Task requirements: Set down, exactly as written, the lines from the top of the data to the line that holds "scene = bpy.context.scene", and omit the pictures.
=== Dataset extract ===
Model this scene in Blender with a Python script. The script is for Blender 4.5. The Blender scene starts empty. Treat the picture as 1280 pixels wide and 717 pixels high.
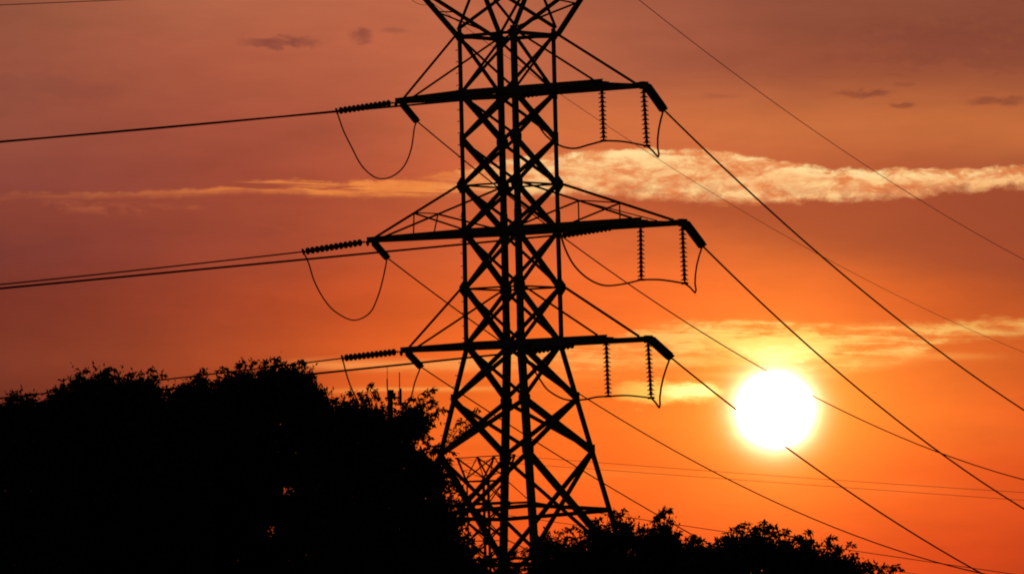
import bpy, math, random
import numpy as np
from mathutils import Vector, Quaternion, Matrix
R_ = math.radians
scene = bpy.context.scene

# ------------------------------------------------------------------ camera
FPX = 9120.0                                  # focal length in pixels of the 1280 px wide photograph
pitch = math.atan(421.5 / FPX); roll = R_(1.37)
CAM = np.array([0, 0, 1.7])
Fv = np.array([0, math.cos(pitch), math.sin(pitch)]); U0 = np.array([0, -math.sin(pitch), math.cos(pitch)]); R0 = np.array([1., 0, 0])
Rt = R0*math.cos(roll) - U0*math.sin(roll); Up = R0*math.sin(roll) + U0*math.cos(roll)
cd = bpy.data.cameras.new('camera'); cam = bpy.data.objects.new('camera', cd); scene.collection.objects.link(cam)
M = Matrix(((Rt[0], Up[0], -Fv[0], 0), (Rt[1], Up[1], -Fv[1], 0), (Rt[2], Up[2], -Fv[2], 1.7), (0, 0, 0, 1)))
cam.matrix_world = M
cd.sensor_width = 36; cd.lens = 36*FPX/1280; cd.clip_start = 1; cd.clip_end = 30000
scene.camera = cam
def ray(x, y): return Fv + Rt*(x-640)/FPX - Up*(y-358.5)/FPX
def at(x, y, Y):
    d = ray(x, y); return CAM + d*(Y/d[1])
def sky_xy(x, y):
    d = ray(x, y); return FPX*d[0]/d[1], FPX*d[2]/d[1]

# ------------------------------------------------------------------ world: a hazy sunset sky laid out by direction
world = bpy.data.worlds.new('World'); scene.world = world; world.use_nodes = True
nt = world.node_tree; nt.nodes.clear(); N = nt.nodes; L = nt.links
class X:                                      # tiny expression builder for math nodes
    def __init__(s, v): s.v = v
    def op(s, o, *a, clamp=False):
        n = N.new('ShaderNodeMath'); n.operation = o; n.use_clamp = clamp
        for i, q in enumerate((s,)+a):
            q = q.v if isinstance(q, X) else q
            if isinstance(q, (int, float)): n.inputs[i].default_value = q
            else: L.new(q, n.inputs[i])
        return X(n.outputs[0])
    def __add__(s, o): return s.op('ADD', o)
    __radd__ = __add__
    def __sub__(s, o): return s.op('SUBTRACT', o)
    def __rsub__(s, o): return X(float(o)).op('SUBTRACT', s)
    def __mul__(s, o): return s.op('MULTIPLY', o)
    __rmul__ = __mul__
    def __truediv__(s, o): return s.op('DIVIDE', o)
def smooth(x, a, b):                          # smoothstep a..b
    n = N.new('ShaderNodeMapRange'); n.interpolation_type = 'SMOOTHSTEP'
    for i, q in enumerate((x, a, b, 0., 1.)):
        q = q.v if isinstance(q, X) else q
        if isinstance(q, (int, float)): n.inputs[i].default_value = q
        else: L.new(q, n.inputs[i])
    return X(n.outputs[0])
def noise(x, z, sx, sz, detail=5, rough=.55, seed=0., warp=0.):
    c = N.new('ShaderNodeCombineXYZ'); L.new((x/sx).v, c.inputs[0]); L.new((z/sz).v, c.inputs[1]); c.inputs[2].default_value = seed
    n = N.new('ShaderNodeTexNoise'); n.noise_dimensions = '3D'
    L.new(c.outputs[0], n.inputs['Vector']); n.inputs['Scale'].default_value = 1; n.inputs['Detail'].default_value = detail
    n.inputs['Roughness'].default_value = rough; n.inputs['Distortion'].default_value = warp
    return X(n.outputs['Fac'])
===
Solution:
Model this scene in Blender with a Python script. The script is for Blender 4.5. The Blender scene starts empty. Treat the picture as 1280 pixels wide and 717 pixels high.
import bpy, math, random
import numpy as np
from mathutils import Vector, Quaternion, Matrix
R_ = math.radians
scene = bpy.context.scene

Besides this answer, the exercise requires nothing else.